I was asked to write this article on one of my favorite women artists. Without hesitation, I knew it would be about the late, great Carolee Schneemann. Carolee activated the female nude with a multidisciplinary practice that spanned sixty years including painting, assemblage, performance and film. She received her B.A. in poetry and philosophy from Bard College and a Master of Fine Arts from the University of Illinois. Originally a painter, she turned to performance-based work characterized by research into visual traditions, taboos and the body of the individual in relation to social bodies.

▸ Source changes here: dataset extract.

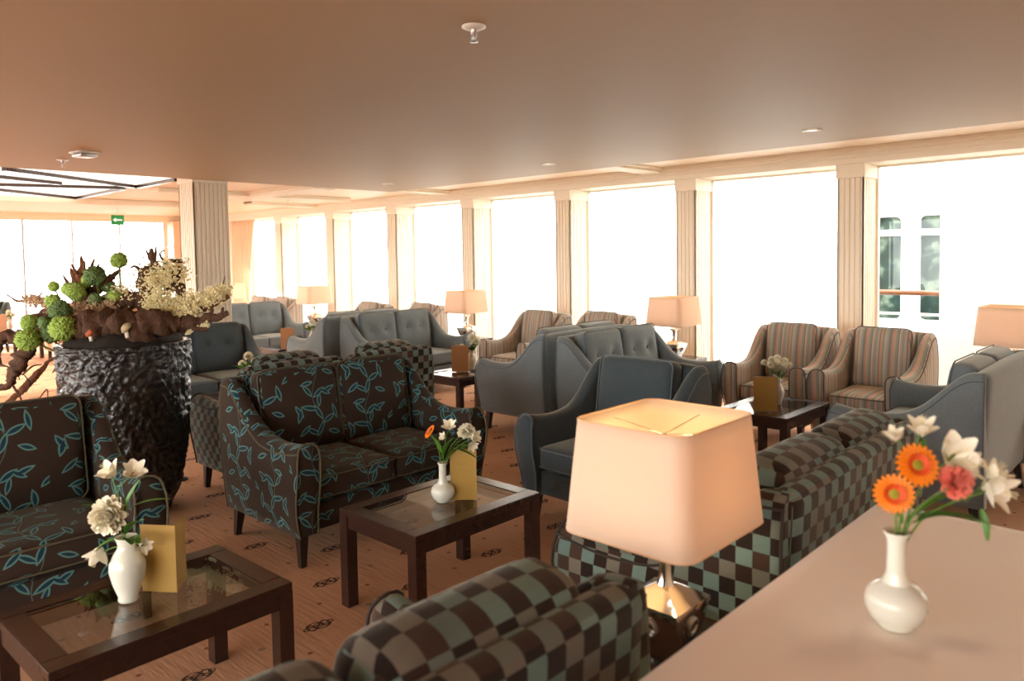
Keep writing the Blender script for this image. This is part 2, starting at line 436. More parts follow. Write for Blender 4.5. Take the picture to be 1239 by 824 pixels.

It is perhaps her performance-based art that brought Carolee’s work to my attention. She was a visionary feminist and pioneer whose work has been exhibited worldwide. Her comprehensive retrospective called “Carolee Schneemann: Kinetic Paintings” traveled from Germany to MoMA Ps 1 in New York in 2018. I not only got to see this important and awe-inspiring exhibition in NY; I also have had the pleasure of being in her magnificent presence on several occasions. I have a couple of fond memories but getting to visit her home and studio in upstate NY was a jaw dropping and amazing experience. Carolee is remembered for a number of important creations from painting to films including “Meat Joy” in 1964 and “ Fuses” in 1967. I want to introduce you all to one of her great performance pieces called “ Interior Scroll”. In August of 1975 Carolee first performed at the art show “Women Here and Now” in East Hampton. She entered the performance space wrapped in a white sheet and carrying a bucket of mud. After undressing, she ritualistically painted her body with the mud and read from her book, “Cezanne, She was a Great Painter.” Schneemann then slowly extracted a scroll from her vagina and read a text that was a response to criticism from a male artist accusing her for her ethereal, and therefore traditionally feminine, use of the personal clutter/the persistence of feelings/the hand-touch sensibility/the diaristic indulgence/the painterly mess/the dense gestalt/the primitive techniques. “Interior Scroll” was performed a second and last time at the Telluride Film Festival in Colorado in 1977.
There is so much one can say and talk about in referencing Carolee. I thought it best to end with Carolee’s own words. She said, “I thought of the vagina in many ways, ecstasy, birth passage, transformation. I saw the vagina as a translucent chamber of which the serpent was an outward model: enlivened by its passage from the visible to the invisible, a spiraled coil ringed with the shape of desire and generative mysteries, attributes of both female and male sexual powers. This source of interior knowledge would be symbolized as the primary index unifying spirit and flesh in Goddess worship.”